America’s economy remains less free than in past years even as the world’s other economies have grown more free overall, according to the 2016 Index of Economic Freedom released Monday by The Heritage Foundation and The Wall Street Journal.
The U.S. came in at No. 11 on the list of 178 nations evaluated, edging up from No. 12 in the past two editions but remaining outside the top 10.
“For a country founded on the idea of limited government, we are really falling down in that area,” Terry Miller, director of The Heritage Foundation’s Center for Trade and Economics, said at a Heritage event later in the day.
The Index of Economic Freedom evaluates how free the economy of each ranked nation is by scoring variables in four categories—rule of law, government size, regulatory efficiency, and market openness.
Each policy area receives a score of 0 to 100, and the results are averaged to create an overall score for economic freedom.
The United States ranked 11th with a score of 75.4, down 0.8 points from last year—making the nation’s economy “mostly free” rather than “free.”
Overall economic freedom in the world increased, with the average score of 60.7 being the highest recorded in the publication’s 22-year history, editors said. Of the 178 countries evaluated, 97 saw their scores increase over the previous year.
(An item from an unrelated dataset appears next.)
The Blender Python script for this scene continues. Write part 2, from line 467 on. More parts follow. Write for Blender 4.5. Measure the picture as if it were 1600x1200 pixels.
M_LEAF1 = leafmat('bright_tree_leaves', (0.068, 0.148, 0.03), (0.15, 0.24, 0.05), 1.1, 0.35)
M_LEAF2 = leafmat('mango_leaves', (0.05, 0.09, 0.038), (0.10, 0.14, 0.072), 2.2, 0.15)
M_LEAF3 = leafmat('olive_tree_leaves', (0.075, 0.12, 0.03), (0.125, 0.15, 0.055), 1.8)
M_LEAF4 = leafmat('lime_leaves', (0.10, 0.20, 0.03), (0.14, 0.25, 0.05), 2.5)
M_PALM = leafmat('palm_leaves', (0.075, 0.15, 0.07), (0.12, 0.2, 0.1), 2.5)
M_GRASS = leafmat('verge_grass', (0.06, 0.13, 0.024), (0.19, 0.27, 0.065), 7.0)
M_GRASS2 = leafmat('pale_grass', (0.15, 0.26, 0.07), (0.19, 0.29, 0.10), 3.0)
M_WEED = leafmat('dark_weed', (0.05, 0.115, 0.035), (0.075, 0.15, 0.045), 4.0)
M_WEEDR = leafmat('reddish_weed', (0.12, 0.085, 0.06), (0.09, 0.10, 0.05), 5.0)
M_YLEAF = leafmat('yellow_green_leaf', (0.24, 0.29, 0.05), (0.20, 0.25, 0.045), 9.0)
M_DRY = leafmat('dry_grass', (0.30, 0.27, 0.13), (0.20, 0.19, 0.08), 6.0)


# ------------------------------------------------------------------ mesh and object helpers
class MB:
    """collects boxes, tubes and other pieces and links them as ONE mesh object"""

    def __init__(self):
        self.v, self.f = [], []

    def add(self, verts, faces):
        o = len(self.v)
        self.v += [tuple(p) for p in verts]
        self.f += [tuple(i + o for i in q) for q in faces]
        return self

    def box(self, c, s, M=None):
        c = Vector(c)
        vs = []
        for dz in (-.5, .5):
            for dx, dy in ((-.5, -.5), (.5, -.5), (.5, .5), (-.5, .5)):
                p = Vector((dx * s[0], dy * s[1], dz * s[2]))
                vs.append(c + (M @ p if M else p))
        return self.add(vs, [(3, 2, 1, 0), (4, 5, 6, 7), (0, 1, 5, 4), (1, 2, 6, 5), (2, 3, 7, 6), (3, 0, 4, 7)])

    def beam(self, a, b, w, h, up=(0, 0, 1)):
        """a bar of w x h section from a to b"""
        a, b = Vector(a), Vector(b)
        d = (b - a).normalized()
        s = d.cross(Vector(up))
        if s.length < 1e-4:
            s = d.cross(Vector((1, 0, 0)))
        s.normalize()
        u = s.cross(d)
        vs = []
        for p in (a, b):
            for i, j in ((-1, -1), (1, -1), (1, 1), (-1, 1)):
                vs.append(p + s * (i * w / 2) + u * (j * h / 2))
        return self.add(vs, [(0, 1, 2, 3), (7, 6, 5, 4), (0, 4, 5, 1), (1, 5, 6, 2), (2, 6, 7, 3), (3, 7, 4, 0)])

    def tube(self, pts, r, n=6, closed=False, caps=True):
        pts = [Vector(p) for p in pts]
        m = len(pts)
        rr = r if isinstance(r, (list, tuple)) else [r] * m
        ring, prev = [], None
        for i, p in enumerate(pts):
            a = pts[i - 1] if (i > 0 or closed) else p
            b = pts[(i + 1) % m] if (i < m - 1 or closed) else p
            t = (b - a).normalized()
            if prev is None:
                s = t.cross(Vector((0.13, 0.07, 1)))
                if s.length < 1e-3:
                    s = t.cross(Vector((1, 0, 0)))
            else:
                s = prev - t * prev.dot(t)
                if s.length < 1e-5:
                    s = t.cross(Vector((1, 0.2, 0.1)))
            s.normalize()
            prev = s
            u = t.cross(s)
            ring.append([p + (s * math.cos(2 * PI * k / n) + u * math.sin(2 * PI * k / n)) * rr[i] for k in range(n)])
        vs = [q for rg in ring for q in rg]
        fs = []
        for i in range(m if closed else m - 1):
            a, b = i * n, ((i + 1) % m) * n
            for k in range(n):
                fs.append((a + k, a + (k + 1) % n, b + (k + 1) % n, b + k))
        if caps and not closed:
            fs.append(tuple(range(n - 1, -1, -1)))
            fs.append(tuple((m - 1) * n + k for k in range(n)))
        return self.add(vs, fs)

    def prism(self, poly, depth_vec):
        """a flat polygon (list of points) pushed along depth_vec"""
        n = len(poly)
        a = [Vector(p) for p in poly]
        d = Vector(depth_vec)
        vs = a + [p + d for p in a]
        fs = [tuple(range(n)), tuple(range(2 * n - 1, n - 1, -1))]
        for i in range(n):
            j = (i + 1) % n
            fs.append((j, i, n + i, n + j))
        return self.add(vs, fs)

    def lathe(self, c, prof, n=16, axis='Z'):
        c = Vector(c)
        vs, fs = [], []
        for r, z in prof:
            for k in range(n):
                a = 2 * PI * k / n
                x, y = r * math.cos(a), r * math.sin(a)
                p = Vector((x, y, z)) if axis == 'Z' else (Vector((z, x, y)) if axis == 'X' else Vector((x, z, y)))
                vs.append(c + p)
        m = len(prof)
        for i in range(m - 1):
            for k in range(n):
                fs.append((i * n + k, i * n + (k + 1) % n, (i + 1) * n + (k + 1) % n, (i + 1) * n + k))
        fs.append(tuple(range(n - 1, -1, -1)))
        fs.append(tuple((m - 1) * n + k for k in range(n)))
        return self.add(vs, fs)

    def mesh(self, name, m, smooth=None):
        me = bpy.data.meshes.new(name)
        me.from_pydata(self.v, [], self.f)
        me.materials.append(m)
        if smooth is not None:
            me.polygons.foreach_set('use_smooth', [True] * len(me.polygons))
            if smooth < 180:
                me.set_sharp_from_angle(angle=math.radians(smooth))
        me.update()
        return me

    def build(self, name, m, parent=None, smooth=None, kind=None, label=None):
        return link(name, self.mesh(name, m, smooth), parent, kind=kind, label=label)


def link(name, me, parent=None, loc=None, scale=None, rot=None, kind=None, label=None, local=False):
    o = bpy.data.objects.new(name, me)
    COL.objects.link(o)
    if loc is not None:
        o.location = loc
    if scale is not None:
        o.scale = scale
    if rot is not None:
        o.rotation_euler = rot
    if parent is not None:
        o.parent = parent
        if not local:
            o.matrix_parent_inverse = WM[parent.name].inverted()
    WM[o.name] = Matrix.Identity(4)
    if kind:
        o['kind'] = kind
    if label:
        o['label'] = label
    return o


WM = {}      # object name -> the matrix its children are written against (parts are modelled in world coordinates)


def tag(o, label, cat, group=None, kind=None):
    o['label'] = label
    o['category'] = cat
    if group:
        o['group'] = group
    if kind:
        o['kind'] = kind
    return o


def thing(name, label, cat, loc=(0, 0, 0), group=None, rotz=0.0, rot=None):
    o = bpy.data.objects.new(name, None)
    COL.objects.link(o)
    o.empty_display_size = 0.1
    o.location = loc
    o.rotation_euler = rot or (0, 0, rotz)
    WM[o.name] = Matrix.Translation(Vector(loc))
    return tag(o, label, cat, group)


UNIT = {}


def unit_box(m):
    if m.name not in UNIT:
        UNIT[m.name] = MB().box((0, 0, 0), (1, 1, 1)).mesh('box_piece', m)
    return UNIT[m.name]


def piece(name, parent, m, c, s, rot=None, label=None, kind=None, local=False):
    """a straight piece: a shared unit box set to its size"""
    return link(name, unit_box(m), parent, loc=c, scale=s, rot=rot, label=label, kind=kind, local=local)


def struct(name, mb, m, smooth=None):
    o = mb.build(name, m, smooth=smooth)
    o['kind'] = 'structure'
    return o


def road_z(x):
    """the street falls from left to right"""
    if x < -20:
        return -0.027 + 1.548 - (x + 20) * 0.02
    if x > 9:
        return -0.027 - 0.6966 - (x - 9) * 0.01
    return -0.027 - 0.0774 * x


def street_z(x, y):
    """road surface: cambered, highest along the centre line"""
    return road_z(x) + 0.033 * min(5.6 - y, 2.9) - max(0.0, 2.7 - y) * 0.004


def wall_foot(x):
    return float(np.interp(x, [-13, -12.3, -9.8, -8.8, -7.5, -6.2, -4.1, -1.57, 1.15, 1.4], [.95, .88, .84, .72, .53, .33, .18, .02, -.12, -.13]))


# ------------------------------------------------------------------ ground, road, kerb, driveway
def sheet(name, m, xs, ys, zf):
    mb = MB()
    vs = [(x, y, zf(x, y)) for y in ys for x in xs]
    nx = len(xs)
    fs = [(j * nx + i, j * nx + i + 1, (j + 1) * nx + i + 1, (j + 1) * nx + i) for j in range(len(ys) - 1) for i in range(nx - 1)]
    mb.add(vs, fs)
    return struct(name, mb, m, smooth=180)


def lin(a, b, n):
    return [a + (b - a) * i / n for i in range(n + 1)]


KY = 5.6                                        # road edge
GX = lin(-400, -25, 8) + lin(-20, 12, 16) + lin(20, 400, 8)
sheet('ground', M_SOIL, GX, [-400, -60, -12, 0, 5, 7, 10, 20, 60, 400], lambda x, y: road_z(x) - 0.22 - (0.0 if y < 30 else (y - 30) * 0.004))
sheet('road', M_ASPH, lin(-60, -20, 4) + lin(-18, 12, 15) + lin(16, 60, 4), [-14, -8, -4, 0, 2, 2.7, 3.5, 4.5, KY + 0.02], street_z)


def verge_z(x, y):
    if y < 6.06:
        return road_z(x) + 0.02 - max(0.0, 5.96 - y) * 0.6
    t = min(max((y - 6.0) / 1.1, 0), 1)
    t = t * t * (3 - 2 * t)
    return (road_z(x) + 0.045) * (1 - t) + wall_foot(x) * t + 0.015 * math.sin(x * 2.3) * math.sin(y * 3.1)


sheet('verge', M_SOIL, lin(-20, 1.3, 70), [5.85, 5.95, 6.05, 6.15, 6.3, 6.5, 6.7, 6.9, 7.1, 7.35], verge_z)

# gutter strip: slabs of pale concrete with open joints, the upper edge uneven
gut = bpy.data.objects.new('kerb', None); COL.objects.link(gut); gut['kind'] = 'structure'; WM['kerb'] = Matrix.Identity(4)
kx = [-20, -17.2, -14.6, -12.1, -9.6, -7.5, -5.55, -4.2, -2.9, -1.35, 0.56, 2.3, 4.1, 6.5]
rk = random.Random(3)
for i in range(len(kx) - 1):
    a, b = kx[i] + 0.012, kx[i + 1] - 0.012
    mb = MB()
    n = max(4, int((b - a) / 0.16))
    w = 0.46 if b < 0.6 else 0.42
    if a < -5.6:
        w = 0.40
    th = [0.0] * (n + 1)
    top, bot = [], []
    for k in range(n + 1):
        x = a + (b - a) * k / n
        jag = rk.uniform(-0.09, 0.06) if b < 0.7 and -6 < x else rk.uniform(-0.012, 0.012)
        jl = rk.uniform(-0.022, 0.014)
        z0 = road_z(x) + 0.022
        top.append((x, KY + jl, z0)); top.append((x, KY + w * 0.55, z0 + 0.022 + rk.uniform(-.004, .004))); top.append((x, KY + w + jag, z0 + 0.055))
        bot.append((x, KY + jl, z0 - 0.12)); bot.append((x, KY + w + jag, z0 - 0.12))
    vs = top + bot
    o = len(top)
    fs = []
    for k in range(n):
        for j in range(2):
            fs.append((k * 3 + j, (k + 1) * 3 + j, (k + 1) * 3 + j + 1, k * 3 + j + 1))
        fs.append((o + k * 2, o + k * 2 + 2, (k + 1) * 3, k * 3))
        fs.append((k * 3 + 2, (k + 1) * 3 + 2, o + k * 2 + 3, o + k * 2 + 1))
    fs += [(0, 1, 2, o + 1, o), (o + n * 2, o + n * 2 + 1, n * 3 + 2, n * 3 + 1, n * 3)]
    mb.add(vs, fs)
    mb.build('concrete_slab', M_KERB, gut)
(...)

America, however, is “a significant mover in the opposite direction,” Miller, who also directs Heritage’s Center for Data Analysis, said.
“This report confirms that America does not rank in the top 10,” Rep. Kevin Brady, R-Texas, said at the event. “I think that’s embarrassing.”
“‘We’re No. 11’ isn’t the motto of this great nation,” he added.
America came in just above Denmark but behind Hong Kong, Singapore, New Zealand, Switzerland, Australia, Canada, Chile, Ireland, Estonia, and the United Kingdom. (See the entire list here.)
Miller attributed America’s decreasing economic freedom to less fiscal freedom and more government regulation.
He pointed to programs such as the Troubled Asset Relief Program, federal bank bailouts, $1 trillion in stimulus spending, Obamacare, and the Dodd-Frank financial reform legislation as examples of regulation and spending that inhibit economic freedom.
“How do we fix it?” he asked. “We undo all the bad things we’ve done.”
Brady said he intends to reverse the damage by fixing the tax code.
“A 39-percent tax rate is a huge threat to economic freedom,” the Texas Republican said. “Fixing that costly, complex tax code is our number-one priority.”
Heritage Foundation President Jim DeMint, a former U.S. senator from South Carolina, quoted Thomas Jefferson’s first inaugural address:
A wise and frugal government, which shall restrain men from injuring one another, shall leave them otherwise free to regulate their own pursuits of industry and improvement, and shall not take from the mouth of labor the bread it has earned.
Increasing economic freedom, DeMint added, benefits millions by lifting them out of poverty and giving them brighter futures.